3D scene scripts:
• • • • • • •

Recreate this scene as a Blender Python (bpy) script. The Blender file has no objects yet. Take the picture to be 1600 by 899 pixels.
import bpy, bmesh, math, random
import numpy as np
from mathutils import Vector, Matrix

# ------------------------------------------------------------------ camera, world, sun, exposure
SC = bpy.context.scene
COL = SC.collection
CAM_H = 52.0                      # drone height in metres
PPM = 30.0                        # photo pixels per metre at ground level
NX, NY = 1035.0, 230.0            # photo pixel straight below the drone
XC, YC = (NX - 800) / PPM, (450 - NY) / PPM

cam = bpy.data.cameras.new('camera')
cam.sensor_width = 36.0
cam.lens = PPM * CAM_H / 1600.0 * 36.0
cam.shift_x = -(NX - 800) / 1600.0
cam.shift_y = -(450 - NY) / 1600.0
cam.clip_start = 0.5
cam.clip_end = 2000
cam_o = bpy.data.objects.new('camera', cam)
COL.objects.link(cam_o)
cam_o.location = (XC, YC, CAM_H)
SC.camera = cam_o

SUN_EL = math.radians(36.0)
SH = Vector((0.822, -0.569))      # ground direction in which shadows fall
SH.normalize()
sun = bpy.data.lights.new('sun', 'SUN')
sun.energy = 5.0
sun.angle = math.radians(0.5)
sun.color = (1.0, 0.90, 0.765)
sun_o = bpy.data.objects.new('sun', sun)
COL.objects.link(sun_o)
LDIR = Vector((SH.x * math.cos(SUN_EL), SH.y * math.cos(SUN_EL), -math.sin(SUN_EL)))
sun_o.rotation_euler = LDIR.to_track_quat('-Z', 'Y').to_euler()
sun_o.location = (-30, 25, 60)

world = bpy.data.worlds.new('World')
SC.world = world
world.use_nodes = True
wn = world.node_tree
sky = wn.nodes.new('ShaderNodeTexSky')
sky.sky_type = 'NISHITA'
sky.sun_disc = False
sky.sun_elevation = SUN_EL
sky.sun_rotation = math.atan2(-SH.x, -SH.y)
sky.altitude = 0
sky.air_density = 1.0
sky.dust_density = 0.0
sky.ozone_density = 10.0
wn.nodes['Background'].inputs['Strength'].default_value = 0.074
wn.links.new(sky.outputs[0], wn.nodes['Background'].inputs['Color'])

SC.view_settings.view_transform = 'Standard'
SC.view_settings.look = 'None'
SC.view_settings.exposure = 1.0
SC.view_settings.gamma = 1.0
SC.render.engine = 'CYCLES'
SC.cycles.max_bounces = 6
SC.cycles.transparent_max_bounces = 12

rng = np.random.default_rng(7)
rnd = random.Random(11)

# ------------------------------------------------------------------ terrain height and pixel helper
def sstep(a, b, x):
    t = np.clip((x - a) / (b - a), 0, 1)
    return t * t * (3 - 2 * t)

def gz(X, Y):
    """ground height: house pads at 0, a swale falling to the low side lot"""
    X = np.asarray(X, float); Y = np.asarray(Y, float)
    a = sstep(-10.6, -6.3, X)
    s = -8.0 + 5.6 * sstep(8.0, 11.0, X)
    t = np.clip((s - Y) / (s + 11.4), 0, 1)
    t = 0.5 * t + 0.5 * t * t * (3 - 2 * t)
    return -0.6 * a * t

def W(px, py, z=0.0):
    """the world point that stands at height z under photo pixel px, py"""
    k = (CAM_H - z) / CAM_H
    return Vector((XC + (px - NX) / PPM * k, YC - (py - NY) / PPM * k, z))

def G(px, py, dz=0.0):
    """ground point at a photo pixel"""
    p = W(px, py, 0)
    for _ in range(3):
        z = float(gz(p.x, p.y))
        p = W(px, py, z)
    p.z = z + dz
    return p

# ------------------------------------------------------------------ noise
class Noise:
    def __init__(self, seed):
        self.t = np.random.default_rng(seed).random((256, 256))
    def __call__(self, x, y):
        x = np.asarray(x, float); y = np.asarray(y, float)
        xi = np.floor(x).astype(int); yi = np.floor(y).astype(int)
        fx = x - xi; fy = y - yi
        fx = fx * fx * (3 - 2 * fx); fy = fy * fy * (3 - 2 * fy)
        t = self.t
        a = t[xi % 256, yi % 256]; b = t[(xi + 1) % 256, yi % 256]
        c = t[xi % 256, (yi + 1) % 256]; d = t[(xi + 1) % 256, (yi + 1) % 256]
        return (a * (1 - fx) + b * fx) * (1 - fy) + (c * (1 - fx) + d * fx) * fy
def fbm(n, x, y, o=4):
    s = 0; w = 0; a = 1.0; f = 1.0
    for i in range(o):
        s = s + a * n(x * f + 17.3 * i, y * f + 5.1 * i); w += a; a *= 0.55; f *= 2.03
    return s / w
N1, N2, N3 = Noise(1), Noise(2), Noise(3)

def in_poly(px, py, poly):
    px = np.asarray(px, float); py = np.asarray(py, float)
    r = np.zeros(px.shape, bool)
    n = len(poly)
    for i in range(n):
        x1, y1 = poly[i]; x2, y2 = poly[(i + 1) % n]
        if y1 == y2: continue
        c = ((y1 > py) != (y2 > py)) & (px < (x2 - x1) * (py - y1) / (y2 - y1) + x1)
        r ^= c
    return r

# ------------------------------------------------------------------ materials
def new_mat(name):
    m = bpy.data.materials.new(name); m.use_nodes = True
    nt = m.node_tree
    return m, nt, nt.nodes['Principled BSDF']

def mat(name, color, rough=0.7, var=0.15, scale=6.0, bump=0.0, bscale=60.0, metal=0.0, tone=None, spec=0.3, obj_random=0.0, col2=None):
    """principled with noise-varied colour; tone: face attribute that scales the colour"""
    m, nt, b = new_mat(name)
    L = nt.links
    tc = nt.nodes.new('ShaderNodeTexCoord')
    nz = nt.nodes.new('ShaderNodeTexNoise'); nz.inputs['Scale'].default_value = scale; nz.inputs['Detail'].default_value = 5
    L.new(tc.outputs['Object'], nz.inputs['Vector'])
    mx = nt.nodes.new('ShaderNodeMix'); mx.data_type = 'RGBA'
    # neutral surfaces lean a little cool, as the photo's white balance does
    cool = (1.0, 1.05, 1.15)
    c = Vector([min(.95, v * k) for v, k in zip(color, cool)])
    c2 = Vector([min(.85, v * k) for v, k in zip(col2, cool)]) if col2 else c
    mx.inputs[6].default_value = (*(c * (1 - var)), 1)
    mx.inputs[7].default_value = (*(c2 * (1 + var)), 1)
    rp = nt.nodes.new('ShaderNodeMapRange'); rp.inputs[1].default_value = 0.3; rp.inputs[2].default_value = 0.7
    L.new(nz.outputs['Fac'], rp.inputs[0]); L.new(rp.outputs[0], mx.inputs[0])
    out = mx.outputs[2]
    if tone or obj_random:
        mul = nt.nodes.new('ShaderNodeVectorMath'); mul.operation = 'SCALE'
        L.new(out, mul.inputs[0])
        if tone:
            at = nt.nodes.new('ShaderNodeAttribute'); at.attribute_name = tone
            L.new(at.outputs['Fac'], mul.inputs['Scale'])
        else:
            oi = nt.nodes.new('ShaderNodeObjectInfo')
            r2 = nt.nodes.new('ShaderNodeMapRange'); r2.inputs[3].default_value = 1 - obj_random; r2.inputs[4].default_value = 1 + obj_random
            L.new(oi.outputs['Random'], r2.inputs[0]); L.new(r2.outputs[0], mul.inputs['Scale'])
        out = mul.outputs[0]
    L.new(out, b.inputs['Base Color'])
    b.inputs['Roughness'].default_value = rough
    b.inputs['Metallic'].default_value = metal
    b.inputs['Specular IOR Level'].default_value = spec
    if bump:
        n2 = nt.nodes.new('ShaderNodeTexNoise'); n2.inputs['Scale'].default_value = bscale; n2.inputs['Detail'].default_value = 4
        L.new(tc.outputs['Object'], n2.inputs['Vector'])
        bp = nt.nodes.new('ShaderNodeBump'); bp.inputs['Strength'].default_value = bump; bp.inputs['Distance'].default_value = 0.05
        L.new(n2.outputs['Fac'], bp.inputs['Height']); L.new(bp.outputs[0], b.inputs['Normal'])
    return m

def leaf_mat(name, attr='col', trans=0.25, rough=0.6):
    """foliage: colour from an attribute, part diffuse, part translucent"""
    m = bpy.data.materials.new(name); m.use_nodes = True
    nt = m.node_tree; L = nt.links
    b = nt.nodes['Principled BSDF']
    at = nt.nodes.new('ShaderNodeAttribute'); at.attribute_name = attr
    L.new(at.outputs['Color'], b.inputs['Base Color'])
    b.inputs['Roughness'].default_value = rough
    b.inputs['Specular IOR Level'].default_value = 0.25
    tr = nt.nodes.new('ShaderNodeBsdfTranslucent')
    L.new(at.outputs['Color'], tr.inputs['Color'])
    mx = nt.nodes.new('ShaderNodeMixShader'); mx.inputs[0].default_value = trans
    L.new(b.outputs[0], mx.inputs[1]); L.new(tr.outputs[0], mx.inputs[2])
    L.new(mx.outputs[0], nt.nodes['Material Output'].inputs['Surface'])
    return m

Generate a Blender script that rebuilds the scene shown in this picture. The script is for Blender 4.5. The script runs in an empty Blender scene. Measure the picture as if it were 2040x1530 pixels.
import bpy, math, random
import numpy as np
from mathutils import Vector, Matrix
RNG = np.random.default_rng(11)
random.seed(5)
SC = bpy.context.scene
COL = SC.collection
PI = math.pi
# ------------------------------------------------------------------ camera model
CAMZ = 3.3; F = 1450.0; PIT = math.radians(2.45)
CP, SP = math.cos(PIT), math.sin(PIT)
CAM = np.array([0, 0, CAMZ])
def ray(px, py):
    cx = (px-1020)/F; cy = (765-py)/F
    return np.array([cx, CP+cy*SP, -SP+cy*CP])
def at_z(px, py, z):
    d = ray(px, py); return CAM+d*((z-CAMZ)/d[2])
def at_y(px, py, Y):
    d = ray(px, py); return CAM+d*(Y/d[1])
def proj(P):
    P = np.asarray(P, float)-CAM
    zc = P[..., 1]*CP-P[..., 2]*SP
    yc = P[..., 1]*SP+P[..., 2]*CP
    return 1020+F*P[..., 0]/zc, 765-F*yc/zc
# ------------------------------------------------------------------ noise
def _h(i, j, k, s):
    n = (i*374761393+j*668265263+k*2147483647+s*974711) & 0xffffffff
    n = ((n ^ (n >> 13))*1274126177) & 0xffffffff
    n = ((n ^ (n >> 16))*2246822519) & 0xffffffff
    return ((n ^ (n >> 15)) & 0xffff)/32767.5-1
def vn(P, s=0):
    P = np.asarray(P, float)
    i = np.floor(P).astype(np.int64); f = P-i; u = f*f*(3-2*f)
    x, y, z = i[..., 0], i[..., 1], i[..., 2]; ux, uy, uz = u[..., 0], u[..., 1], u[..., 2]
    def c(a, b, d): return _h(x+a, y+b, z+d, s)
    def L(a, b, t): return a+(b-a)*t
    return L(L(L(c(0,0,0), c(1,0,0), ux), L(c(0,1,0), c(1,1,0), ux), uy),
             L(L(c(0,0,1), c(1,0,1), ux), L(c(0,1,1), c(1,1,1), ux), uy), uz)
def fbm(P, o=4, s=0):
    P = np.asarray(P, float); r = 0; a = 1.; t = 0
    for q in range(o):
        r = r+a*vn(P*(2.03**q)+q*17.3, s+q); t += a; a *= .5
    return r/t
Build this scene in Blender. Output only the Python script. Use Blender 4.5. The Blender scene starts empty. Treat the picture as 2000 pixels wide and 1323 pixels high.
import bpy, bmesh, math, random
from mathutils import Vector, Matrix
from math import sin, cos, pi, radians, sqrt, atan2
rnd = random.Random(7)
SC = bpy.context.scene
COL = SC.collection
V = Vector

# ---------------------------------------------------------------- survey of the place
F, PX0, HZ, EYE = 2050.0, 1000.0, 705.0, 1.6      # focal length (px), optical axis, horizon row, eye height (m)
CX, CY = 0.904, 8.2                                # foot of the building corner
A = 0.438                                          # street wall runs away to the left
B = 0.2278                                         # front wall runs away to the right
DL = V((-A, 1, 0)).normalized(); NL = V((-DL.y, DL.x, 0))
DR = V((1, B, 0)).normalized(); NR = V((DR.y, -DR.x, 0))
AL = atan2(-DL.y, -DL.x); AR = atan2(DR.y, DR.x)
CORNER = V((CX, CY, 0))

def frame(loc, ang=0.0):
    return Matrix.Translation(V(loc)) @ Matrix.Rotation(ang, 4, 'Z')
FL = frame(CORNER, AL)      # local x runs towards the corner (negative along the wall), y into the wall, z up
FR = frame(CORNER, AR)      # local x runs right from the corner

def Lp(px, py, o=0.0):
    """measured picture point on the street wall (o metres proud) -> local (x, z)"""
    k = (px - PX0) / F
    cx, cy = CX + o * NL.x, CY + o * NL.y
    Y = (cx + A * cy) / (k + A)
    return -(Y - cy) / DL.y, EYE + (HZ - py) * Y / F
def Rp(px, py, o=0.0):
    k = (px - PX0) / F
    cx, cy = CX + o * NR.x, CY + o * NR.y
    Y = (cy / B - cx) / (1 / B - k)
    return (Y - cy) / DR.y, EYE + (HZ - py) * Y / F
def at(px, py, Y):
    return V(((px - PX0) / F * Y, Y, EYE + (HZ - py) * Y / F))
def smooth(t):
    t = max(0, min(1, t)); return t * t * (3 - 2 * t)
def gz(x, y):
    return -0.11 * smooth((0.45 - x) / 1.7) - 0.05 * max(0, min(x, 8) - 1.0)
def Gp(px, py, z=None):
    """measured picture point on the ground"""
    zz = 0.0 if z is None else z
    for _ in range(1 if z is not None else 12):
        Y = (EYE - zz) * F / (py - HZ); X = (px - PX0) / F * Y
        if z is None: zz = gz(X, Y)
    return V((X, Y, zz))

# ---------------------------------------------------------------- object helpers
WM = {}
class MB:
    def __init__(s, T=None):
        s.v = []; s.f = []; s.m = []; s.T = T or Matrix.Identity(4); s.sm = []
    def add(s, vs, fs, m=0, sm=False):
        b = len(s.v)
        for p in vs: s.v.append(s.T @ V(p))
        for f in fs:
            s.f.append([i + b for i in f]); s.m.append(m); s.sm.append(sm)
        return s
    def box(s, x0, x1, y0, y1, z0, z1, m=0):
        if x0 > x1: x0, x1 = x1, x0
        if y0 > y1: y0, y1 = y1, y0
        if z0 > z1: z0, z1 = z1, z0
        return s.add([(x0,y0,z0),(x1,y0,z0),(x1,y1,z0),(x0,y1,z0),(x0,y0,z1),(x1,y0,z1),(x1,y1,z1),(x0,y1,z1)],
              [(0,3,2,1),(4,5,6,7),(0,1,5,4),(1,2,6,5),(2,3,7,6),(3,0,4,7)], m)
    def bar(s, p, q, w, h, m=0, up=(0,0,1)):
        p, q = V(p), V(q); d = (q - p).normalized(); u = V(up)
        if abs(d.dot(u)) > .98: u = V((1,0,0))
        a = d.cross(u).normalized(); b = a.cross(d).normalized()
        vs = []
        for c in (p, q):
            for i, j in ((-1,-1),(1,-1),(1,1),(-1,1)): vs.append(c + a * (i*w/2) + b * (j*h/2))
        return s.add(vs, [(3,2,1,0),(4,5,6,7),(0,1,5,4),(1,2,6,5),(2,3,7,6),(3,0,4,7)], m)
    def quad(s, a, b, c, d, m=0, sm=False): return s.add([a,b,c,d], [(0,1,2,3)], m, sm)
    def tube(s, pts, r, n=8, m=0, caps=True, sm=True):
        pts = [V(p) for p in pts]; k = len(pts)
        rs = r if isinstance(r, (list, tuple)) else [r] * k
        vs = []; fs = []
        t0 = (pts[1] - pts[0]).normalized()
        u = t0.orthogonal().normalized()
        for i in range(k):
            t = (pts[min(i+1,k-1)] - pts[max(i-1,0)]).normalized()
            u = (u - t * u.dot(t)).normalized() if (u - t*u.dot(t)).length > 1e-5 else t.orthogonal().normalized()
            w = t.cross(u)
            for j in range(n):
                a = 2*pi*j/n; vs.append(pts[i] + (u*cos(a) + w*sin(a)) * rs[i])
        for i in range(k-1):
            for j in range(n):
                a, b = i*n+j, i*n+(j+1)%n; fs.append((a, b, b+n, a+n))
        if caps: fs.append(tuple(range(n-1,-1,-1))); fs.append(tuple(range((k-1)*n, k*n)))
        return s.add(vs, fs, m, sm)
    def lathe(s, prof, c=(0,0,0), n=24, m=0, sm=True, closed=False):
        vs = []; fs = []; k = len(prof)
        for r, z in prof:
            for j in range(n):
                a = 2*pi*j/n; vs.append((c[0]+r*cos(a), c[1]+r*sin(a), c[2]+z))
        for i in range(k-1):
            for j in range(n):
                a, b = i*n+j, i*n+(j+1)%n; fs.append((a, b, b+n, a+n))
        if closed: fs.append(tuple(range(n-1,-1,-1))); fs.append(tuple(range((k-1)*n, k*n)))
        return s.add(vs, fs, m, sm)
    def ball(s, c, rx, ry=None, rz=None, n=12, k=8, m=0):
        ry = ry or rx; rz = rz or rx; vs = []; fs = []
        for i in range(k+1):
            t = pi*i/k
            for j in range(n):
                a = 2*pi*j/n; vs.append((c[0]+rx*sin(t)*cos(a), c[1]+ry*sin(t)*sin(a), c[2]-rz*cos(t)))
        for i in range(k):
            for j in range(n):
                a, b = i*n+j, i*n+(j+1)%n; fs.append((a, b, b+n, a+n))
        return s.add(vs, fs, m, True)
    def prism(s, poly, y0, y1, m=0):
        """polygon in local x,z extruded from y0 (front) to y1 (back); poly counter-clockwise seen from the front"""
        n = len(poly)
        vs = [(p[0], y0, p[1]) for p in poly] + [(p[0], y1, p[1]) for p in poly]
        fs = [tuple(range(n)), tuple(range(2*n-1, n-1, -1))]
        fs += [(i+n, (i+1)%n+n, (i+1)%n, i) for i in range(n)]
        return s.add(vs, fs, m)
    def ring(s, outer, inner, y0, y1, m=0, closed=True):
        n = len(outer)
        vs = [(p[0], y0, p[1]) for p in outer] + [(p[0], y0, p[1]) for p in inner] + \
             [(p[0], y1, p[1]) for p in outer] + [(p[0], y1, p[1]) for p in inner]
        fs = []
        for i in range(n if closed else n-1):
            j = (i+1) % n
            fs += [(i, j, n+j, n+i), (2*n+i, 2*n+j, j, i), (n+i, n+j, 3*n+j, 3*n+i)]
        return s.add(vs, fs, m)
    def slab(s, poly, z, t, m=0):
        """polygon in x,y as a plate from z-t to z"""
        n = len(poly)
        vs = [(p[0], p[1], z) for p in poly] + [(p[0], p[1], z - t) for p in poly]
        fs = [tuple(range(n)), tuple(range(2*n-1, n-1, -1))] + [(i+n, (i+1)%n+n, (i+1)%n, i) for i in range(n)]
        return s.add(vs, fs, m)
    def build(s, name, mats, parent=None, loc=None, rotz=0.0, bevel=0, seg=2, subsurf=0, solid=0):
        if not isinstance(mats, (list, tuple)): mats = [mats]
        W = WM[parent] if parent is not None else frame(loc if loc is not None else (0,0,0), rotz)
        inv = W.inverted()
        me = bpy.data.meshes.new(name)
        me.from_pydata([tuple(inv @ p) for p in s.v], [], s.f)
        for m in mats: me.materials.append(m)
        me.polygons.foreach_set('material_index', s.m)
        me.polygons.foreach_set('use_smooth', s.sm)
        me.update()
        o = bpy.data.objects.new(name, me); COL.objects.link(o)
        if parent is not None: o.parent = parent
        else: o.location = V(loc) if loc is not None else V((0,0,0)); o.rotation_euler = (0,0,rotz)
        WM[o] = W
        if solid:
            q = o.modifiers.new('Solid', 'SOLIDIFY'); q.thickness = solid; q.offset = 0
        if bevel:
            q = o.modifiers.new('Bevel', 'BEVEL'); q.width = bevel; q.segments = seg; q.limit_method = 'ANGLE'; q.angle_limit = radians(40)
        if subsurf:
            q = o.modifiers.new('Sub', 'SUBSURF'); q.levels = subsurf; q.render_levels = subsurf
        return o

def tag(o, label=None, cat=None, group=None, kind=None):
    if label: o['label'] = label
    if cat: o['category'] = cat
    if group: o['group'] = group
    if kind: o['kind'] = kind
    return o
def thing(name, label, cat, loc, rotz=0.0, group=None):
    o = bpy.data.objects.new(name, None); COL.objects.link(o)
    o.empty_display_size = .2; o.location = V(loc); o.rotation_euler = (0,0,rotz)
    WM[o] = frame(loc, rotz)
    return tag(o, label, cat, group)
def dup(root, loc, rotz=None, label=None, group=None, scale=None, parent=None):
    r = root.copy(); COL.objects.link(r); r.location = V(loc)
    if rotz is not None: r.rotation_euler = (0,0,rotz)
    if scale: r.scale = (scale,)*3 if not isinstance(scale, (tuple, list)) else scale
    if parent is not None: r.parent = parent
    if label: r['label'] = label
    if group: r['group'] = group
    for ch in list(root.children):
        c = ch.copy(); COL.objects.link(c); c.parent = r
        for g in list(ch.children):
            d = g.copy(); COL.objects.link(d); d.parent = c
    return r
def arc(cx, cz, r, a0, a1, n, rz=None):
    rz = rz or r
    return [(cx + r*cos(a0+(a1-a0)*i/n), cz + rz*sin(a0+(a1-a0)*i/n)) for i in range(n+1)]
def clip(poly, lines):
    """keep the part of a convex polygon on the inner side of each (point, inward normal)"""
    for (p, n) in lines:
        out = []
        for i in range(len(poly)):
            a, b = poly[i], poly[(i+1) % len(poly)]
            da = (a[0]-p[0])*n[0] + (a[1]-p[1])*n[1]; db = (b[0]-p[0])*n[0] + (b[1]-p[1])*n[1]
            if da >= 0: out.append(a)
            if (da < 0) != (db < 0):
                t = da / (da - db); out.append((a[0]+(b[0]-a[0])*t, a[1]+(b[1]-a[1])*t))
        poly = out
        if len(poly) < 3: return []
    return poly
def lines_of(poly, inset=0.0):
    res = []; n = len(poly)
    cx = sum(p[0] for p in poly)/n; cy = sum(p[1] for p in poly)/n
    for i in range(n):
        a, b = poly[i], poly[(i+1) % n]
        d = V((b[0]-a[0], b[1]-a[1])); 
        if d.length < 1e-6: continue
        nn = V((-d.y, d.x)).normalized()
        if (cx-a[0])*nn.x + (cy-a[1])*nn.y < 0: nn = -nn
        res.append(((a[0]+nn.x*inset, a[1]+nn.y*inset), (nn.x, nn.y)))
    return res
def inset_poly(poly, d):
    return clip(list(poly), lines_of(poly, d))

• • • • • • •

== TASK STATEMENT ==
Only the lines from the first line of the records through the line containing "XC, YC = (NX - 800) / PPM, (450 - NY) / PPM" should be repeated, exactly as they appear.

== EXERCISE OUTPUT ==
Recreate this scene as a Blender Python (bpy) script. The Blender file has no objects yet. Take the picture to be 1600 by 899 pixels.
import bpy, bmesh, math, random
import numpy as np
from mathutils import Vector, Matrix

# ------------------------------------------------------------------ camera, world, sun, exposure
SC = bpy.context.scene
COL = SC.collection
CAM_H = 52.0                      # drone height in metres
PPM = 30.0                        # photo pixels per metre at ground level
NX, NY = 1035.0, 230.0            # photo pixel straight below the drone
XC, YC = (NX - 800) / PPM, (450 - NY) / PPM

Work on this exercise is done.